──────── AVAILABLE DATA ────────

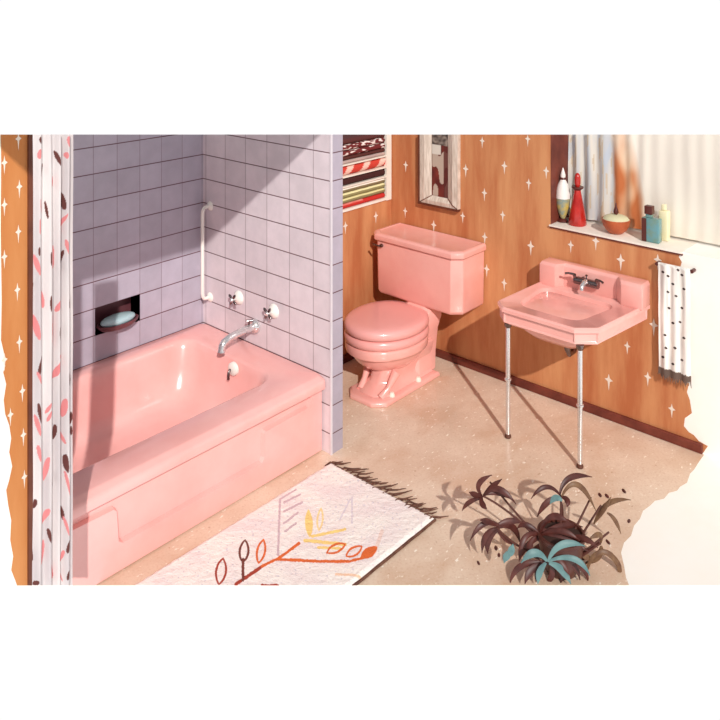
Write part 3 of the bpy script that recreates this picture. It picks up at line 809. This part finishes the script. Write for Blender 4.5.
# window curtain: bluish white net, orange-brown drawn tail, cream on the right
def wpos(u, v):
    y = .982-(.982-.430)*u; z = wZ+.006+(.80-wZ)*v
    return (1.902+.006*max(.12, 1-2.2*u)*math.sin(u*99+1.2*nz(u*6, v*2))+.003*nz(u*9, v*3), y, z)
def wcol(u, v):
    y = .982-(.982-.430)*u; z = wZ+.006+(.80-wZ)*v; d_ = FX*1.902+FY*y
    px = 360+FL*(RX*1.902+RY*y)/d_; py = (1-z)*FL/d_-3
    st = nz(px*.28, py*.016, 2)
    c = mixc((234, 226, 214), (206, 208, 212), .5+1.3*st)
    if nz(px*.4, py*.03, 8) > .28: c = mixc(c, (214, 190, 160), .8)
    edge = 612-max(0, (170-py))*.06
    redge = 624+(py-134)*.20 if py < 200 else 637+(py-200)*.1
    if px > 566+0 and px < edge and nz(px*.1, py*.03, 4) > .35: c = mixc(c, (196, 206, 220), .6)
    cream = (255, 246, 232)
    t = (px-edge)/4+nz(px*.1, py*.05)*.8
    if t > 0:
        k = .45+1.6*nz(px*.09, py*.035, 6)+.25*math.exp(-((py-178)/26)**2)
        fade = 1-max(0, (px-redge))/9.0
        br = mixc((250, 214, 178), (206, 118, 70), k)
        c = mixc(c, mixc(cream, br, fade*(.45+.55*min(1, max(0, (py-134)/40)))), min(1, t))
    if px < 562: c = mixc(c, (186, 120, 92), min(1, (562-px)/3))
    return c
o = grid('window_curtain', 260, 220, wpos, wcol, M['sheer'], cut=(True, False))
tag(o, 'sheer window curtain, bluish white turning orange brown then cream, behind the sill bottles', 'curtain')

# ================================================================== HAND TOWEL on its bar
ta = onX(659, 268, 1.800); tb = onX(690, 268, 1.800)
zt_ = .398
tbar = thing('towel_bar', (XB, (ta.y+tb.y)/2, zt_), 'short dark towel bar on the wall right of the washbasin', 'towel bar')
b = MB(); b.tube([(1.802, ta.y+.008, zt_), (1.802, tb.y-.006, zt_)], .0028, 10); b.build('rod', m_dk, tbar, smooth=50)
for y in (ta.y+.005, tb.y-.004):
    b = MB(); b.tube([(XB-.001, y, zt_), (1.799, y, zt_)], .004, 10); b.build('bracket', m_dk, tbar, smooth=50)
dots = [(663,272),(668,276),(678,270),(682,275),(673,284),(684,289),(668,292),(669,308),(682,308),(673,323),(665,335),(684,338),(675,348),(663,357),(673,364),(682,360),(680,322),(666,348),(676,296)]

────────

» EXERCISE TASK: All the lines above are to be given again exactly as they read, with the pictures removed.

» EXERCISE RESULT:
Write part 3 of the bpy script that recreates this picture. It picks up at line 809. This part finishes the script. Write for Blender 4.5.
# window curtain: bluish white net, orange-brown drawn tail, cream on the right
def wpos(u, v):
    y = .982-(.982-.430)*u; z = wZ+.006+(.80-wZ)*v
    return (1.902+.006*max(.12, 1-2.2*u)*math.sin(u*99+1.2*nz(u*6, v*2))+.003*nz(u*9, v*3), y, z)
def wcol(u, v):
    y = .982-(.982-.430)*u; z = wZ+.006+(.80-wZ)*v; d_ = FX*1.902+FY*y
    px = 360+FL*(RX*1.902+RY*y)/d_; py = (1-z)*FL/d_-3
    st = nz(px*.28, py*.016, 2)
    c = mixc((234, 226, 214), (206, 208, 212), .5+1.3*st)
    if nz(px*.4, py*.03, 8) > .28: c = mixc(c, (214, 190, 160), .8)
    edge = 612-max(0, (170-py))*.06
    redge = 624+(py-134)*.20 if py < 200 else 637+(py-200)*.1
    if px > 566+0 and px < edge and nz(px*.1, py*.03, 4) > .35: c = mixc(c, (196, 206, 220), .6)
    cream = (255, 246, 232)
    t = (px-edge)/4+nz(px*.1, py*.05)*.8
    if t > 0:
        k = .45+1.6*nz(px*.09, py*.035, 6)+.25*math.exp(-((py-178)/26)**2)
        fade = 1-max(0, (px-redge))/9.0
        br = mixc((250, 214, 178), (206, 118, 70), k)
        c = mixc(c, mixc(cream, br, fade*(.45+.55*min(1, max(0, (py-134)/40)))), min(1, t))
    if px < 562: c = mixc(c, (186, 120, 92), min(1, (562-px)/3))
    return c
o = grid('window_curtain', 260, 220, wpos, wcol, M['sheer'], cut=(True, False))
tag(o, 'sheer window curtain, bluish white turning orange brown then cream, behind the sill bottles', 'curtain')

# ================================================================== HAND TOWEL on its bar
ta = onX(659, 268, 1.800); tb = onX(690, 268, 1.800)
zt_ = .398
tbar = thing('towel_bar', (XB, (ta.y+tb.y)/2, zt_), 'short dark towel bar on the wall right of the washbasin', 'towel bar')
b = MB(); b.tube([(1.802, ta.y+.008, zt_), (1.802, tb.y-.006, zt_)], .0028, 10); b.build('rod', m_dk, tbar, smooth=50)
for y in (ta.y+.005, tb.y-.004):
    b = MB(); b.tube([(XB-.001, y, zt_), (1.799, y, zt_)], .004, 10); b.build('bracket', m_dk, tbar, smooth=50)
dots = [(663,272),(668,276),(678,270),(682,275),(673,284),(684,289),(668,292),(669,308),(682,308),(673,323),(665,335),(684,338),(675,348),(663,357),(673,364),(682,360),(680,322),(666,348),(676,296)]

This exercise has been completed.